Guitar Player has a helpful article discussing string materials, height, size, durability, and shape. Here’s an excerpt:
HEAVIER STRINGS CAN SOUND BIGGER… BUT NOT ALWAYS: Thicker strings can make you sound bigger, but only if partnered with an appropriate playing style. If you hammer the strings hard to get a lot of movement out of those wires, going up a gauge or two might suite your playing style fine. But if you’re a more delicate player, you might not get those strings moving, and going up a gauge might just choke your tone. Jimi Hendrix is known to have used .009 and .010 sets, and tone monsters Jeff Beck and Jimmy Page both purportedly used super-light sets with .008 high-E strings. Wimps? Ha! SRV used .012 or .013 sets, but also tuned his Strats down a half-step to Eb, which makes a .012 feel more like an .011.
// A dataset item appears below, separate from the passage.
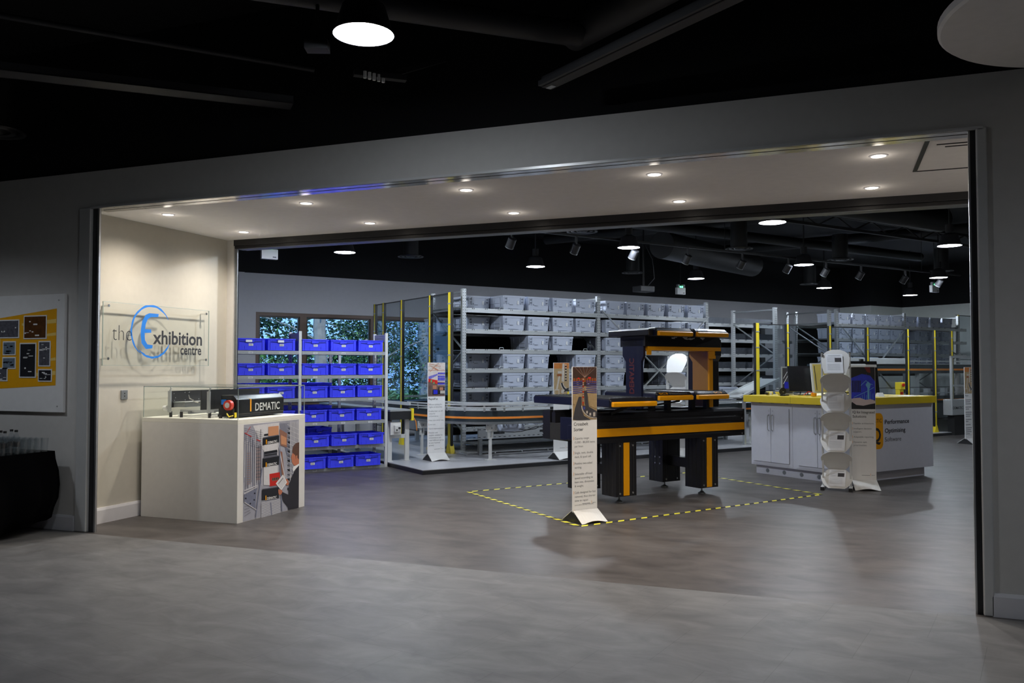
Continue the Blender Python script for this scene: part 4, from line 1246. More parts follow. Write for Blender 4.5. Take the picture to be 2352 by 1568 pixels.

Thanks for any and all advice hat can be passed on to us.
Man, I’ve been back and forth with this over the years and I totally agree that technique is an important consideration, but it also depends on the music you are playing and the particular guitar too.
When I play Jazz I like a heavier string…I go for D’addario flatwound 11’s, but I swap out the 11 for a 12. The guitar is a Gibson Howard Roberts Fusion. But those would suck on my strat, which is strung with 10’s. I play everything else, and some jazz too, on that.